Der Kanzler als Schweigeritter, die Opposition als Einpeitscher
In der Groteske unserer Gegenwart muss man nicht mehr zwischen Regierung und Opposition unterscheiden, sondern zwischen Grad und Art der Panik. Der Kanzler schweigt sich durch die Apokalypse, als säße er beim Zahnarzt ohne Betäubung, während Teile der CDU mit feuchten Augen vom „neuen Wehrwillen“ sprechen – ein Begriff, der klingt wie aus einer schlecht restaurierten Wehrmachtsbroschüre entnommen. Wer heute zur Besonnenheit mahnt, wird als Schwächling diffamiert, als Putin-Versteher, als Sicherheitsrisiko. Krieg ist der neue Bürgertest: Wer bereit ist, den eigenen Sohn an die Front zu schicken, darf mitreden. Wer stattdessen lieber noch mal nachfragt, ob es nicht vielleicht doch einen anderen Weg gäbe, wird zur persona non grata erklärt. „Unsolidarisch“, „verantwortungslos“, „fünfte Kolonne“. Die neue Inquisition hat Uniform, Ukraine-Flagge und Twitteraccount.

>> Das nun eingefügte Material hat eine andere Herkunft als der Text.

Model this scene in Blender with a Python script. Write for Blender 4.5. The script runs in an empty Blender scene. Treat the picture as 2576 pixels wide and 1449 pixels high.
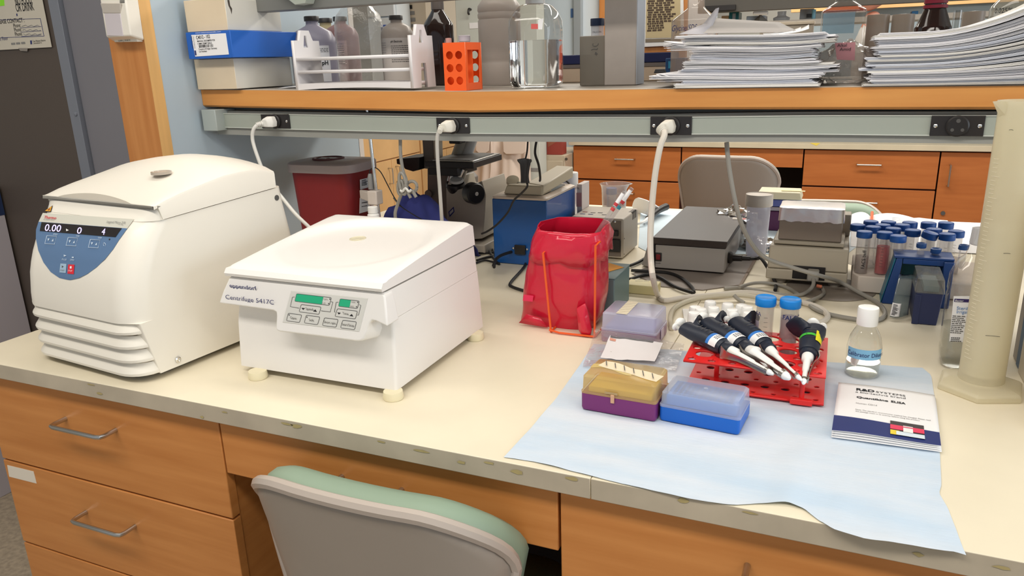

Der Soldat als Menschenmaterial – und sonst nichts
Wenn Politiker von „5000 Gefallenen pro Tag“ sprechen, dann verrät das nicht nur einen Mangel an Empathie, sondern auch eine Denkweise, die den Menschen nicht als Bürger, nicht als Subjekt, sondern als Ressource betrachtet. Menschenmaterial. Ein Begriff, der offiziell nicht mehr verwendet wird, aber in diesen Äußerungen latent mitschwingt. Was zählt, ist die Masse, die Verfügbarkeit, die Entbehrlichkeit. In dieser Logik muss die Bundeswehr aufgestockt werden – nicht, weil man ein Sicherheitskonzept hätte, sondern weil man glaubt, man müsse sich „wappnen“. Wappnen wofür? Für den Dritten Weltkrieg? Für eine Rückeroberung von Donezk durch Bad Reichenhall? Für das gute Gefühl, „etwas getan zu haben“ – auch wenn es am Ende bloß ein kollektiver Suizid mit Ankündigung ist?
Historische Amnesie als Staatsraison
Dass gerade Deutschland, das Land mit der gründlichsten Aufarbeitung aller Zeiten, offenbar nichts aus der eigenen Geschichte gelernt hat, ist nicht nur tragisch, es ist absurd. Als hätte man das gesamte zwanzigste Jahrhundert durchgearbeitet – nur um am Ende zu dem Schluss zu kommen: „Vielleicht hätten wir damals einfach noch mehr Leute einziehen sollen.“ Wo einst „Nie wieder Krieg“ das kategorische Imperativ der Außenpolitik war, wird heute mit „Mut zur Härte“ geworben. „Wehrhaftigkeit“, „Verteidigungsetat“, „Kriegstüchtigkeit“ – Wörter, die man so lange nicht mehr hören wollte, bis man sie irgendwann wieder sexy fand. Und wer das nicht mitmacht, der wird als gestriger Träumer verlacht, als störenfried im Maschinenraum der Moralität.
Pointe ohne Trost – aber mit Klarheit
Und so kommt es, dass wir jetzt dort stehen, wo wir niemals wieder stehen wollten: An einem Punkt, an dem Politiker wieder anfangen, mit Toten zu rechnen, als wären sie Posten in einem Excel-Sheet. An einem Punkt, an dem Aufrüstung als Selbstzweck gilt, als moralisches Gebot, als heilige Pflicht. Und niemand hält inne. Niemand sagt: Stopp. Was tun wir hier eigentlich? Stattdessen marschieren sie weiter – nicht mit Stiefeln, sondern mit wohlmeinenden Hashtags. Nicht mit Stahlhelmen, sondern mit der Überzeugung, auf der richtigen Seite der Geschichte zu stehen.
Nur dass Geschichte – wie wir wissen sollten – keine Seiten kennt. Sie kennt nur Konsequenzen.